Begin Information supplied

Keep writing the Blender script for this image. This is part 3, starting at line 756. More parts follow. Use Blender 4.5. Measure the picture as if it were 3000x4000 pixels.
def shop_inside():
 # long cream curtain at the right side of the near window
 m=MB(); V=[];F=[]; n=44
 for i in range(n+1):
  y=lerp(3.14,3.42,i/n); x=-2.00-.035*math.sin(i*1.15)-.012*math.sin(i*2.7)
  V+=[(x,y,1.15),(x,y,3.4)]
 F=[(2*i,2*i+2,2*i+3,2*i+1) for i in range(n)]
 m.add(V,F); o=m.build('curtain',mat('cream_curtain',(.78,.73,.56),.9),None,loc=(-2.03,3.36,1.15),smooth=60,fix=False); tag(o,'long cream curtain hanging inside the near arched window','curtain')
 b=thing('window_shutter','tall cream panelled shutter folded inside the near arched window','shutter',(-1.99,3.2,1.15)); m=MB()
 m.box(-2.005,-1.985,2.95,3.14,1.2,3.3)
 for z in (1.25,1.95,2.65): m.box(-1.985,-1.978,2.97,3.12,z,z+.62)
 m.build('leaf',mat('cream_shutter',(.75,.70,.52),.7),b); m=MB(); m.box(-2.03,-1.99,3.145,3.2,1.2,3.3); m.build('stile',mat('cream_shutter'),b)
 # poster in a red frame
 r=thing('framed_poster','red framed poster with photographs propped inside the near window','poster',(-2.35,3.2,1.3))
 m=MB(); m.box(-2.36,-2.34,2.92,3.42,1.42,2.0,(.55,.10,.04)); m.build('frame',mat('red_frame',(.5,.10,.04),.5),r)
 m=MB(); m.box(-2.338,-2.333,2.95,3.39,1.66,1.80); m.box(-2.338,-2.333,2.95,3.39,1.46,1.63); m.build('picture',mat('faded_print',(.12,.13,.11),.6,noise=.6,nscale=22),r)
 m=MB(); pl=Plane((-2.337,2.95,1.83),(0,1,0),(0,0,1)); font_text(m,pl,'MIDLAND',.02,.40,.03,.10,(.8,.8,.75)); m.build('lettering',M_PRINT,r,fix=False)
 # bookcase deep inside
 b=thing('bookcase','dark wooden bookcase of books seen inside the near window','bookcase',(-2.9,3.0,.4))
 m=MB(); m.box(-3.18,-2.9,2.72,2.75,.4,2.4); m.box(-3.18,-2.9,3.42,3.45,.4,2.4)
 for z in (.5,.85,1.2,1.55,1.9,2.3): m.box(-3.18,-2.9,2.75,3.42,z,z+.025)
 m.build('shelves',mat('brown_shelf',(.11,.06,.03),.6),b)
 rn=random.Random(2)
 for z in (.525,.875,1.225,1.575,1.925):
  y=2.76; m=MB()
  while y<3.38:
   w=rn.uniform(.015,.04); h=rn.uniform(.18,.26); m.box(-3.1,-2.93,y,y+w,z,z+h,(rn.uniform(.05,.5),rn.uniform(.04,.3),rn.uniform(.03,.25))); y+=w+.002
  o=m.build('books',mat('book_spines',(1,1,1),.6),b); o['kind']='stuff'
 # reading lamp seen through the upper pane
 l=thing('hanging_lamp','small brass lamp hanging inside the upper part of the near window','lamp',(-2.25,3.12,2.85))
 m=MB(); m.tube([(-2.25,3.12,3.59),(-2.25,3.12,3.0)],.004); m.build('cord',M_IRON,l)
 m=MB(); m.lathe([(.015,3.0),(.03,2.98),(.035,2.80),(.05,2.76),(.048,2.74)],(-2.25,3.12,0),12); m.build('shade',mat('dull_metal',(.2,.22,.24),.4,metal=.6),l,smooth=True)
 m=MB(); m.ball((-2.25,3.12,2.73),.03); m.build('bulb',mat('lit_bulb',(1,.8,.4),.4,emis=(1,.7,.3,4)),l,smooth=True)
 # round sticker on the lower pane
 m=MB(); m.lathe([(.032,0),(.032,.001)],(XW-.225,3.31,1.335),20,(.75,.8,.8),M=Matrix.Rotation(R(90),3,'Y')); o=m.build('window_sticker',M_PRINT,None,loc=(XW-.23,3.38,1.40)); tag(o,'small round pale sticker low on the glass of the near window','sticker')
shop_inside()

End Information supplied

◆ Aim: Repeat the material from above exactly, word for word.

◆ Answer to the task:
Keep writing the Blender script for this image. This is part 3, starting at line 756. More parts follow. Use Blender 4.5. Measure the picture as if it were 3000x4000 pixels.
def shop_inside():
 # long cream curtain at the right side of the near window
 m=MB(); V=[];F=[]; n=44
 for i in range(n+1):
  y=lerp(3.14,3.42,i/n); x=-2.00-.035*math.sin(i*1.15)-.012*math.sin(i*2.7)
  V+=[(x,y,1.15),(x,y,3.4)]
 F=[(2*i,2*i+2,2*i+3,2*i+1) for i in range(n)]
 m.add(V,F); o=m.build('curtain',mat('cream_curtain',(.78,.73,.56),.9),None,loc=(-2.03,3.36,1.15),smooth=60,fix=False); tag(o,'long cream curtain hanging inside the near arched window','curtain')
 b=thing('window_shutter','tall cream panelled shutter folded inside the near arched window','shutter',(-1.99,3.2,1.15)); m=MB()
 m.box(-2.005,-1.985,2.95,3.14,1.2,3.3)
 for z in (1.25,1.95,2.65): m.box(-1.985,-1.978,2.97,3.12,z,z+.62)
 m.build('leaf',mat('cream_shutter',(.75,.70,.52),.7),b); m=MB(); m.box(-2.03,-1.99,3.145,3.2,1.2,3.3); m.build('stile',mat('cream_shutter'),b)
 # poster in a red frame
 r=thing('framed_poster','red framed poster with photographs propped inside the near window','poster',(-2.35,3.2,1.3))
 m=MB(); m.box(-2.36,-2.34,2.92,3.42,1.42,2.0,(.55,.10,.04)); m.build('frame',mat('red_frame',(.5,.10,.04),.5),r)
 m=MB(); m.box(-2.338,-2.333,2.95,3.39,1.66,1.80); m.box(-2.338,-2.333,2.95,3.39,1.46,1.63); m.build('picture',mat('faded_print',(.12,.13,.11),.6,noise=.6,nscale=22),r)
 m=MB(); pl=Plane((-2.337,2.95,1.83),(0,1,0),(0,0,1)); font_text(m,pl,'MIDLAND',.02,.40,.03,.10,(.8,.8,.75)); m.build('lettering',M_PRINT,r,fix=False)
 # bookcase deep inside
 b=thing('bookcase','dark wooden bookcase of books seen inside the near window','bookcase',(-2.9,3.0,.4))
 m=MB(); m.box(-3.18,-2.9,2.72,2.75,.4,2.4); m.box(-3.18,-2.9,3.42,3.45,.4,2.4)
 for z in (.5,.85,1.2,1.55,1.9,2.3): m.box(-3.18,-2.9,2.75,3.42,z,z+.025)
 m.build('shelves',mat('brown_shelf',(.11,.06,.03),.6),b)
 rn=random.Random(2)
 for z in (.525,.875,1.225,1.575,1.925):
  y=2.76; m=MB()
  while y<3.38:
   w=rn.uniform(.015,.04); h=rn.uniform(.18,.26); m.box(-3.1,-2.93,y,y+w,z,z+h,(rn.uniform(.05,.5),rn.uniform(.04,.3),rn.uniform(.03,.25))); y+=w+.002
  o=m.build('books',mat('book_spines',(1,1,1),.6),b); o['kind']='stuff'
 # reading lamp seen through the upper pane
 l=thing('hanging_lamp','small brass lamp hanging inside the upper part of the near window','lamp',(-2.25,3.12,2.85))
 m=MB(); m.tube([(-2.25,3.12,3.59),(-2.25,3.12,3.0)],.004); m.build('cord',M_IRON,l)
 m=MB(); m.lathe([(.015,3.0),(.03,2.98),(.035,2.80),(.05,2.76),(.048,2.74)],(-2.25,3.12,0),12); m.build('shade',mat('dull_metal',(.2,.22,.24),.4,metal=.6),l,smooth=True)
 m=MB(); m.ball((-2.25,3.12,2.73),.03); m.build('bulb',mat('lit_bulb',(1,.8,.4),.4,emis=(1,.7,.3,4)),l,smooth=True)
 # round sticker on the lower pane
 m=MB(); m.lathe([(.032,0),(.032,.001)],(XW-.225,3.31,1.335),20,(.75,.8,.8),M=Matrix.Rotation(R(90),3,'Y')); o=m.build('window_sticker',M_PRINT,None,loc=(XW-.23,3.38,1.40)); tag(o,'small round pale sticker low on the glass of the near window','sticker')
shop_inside()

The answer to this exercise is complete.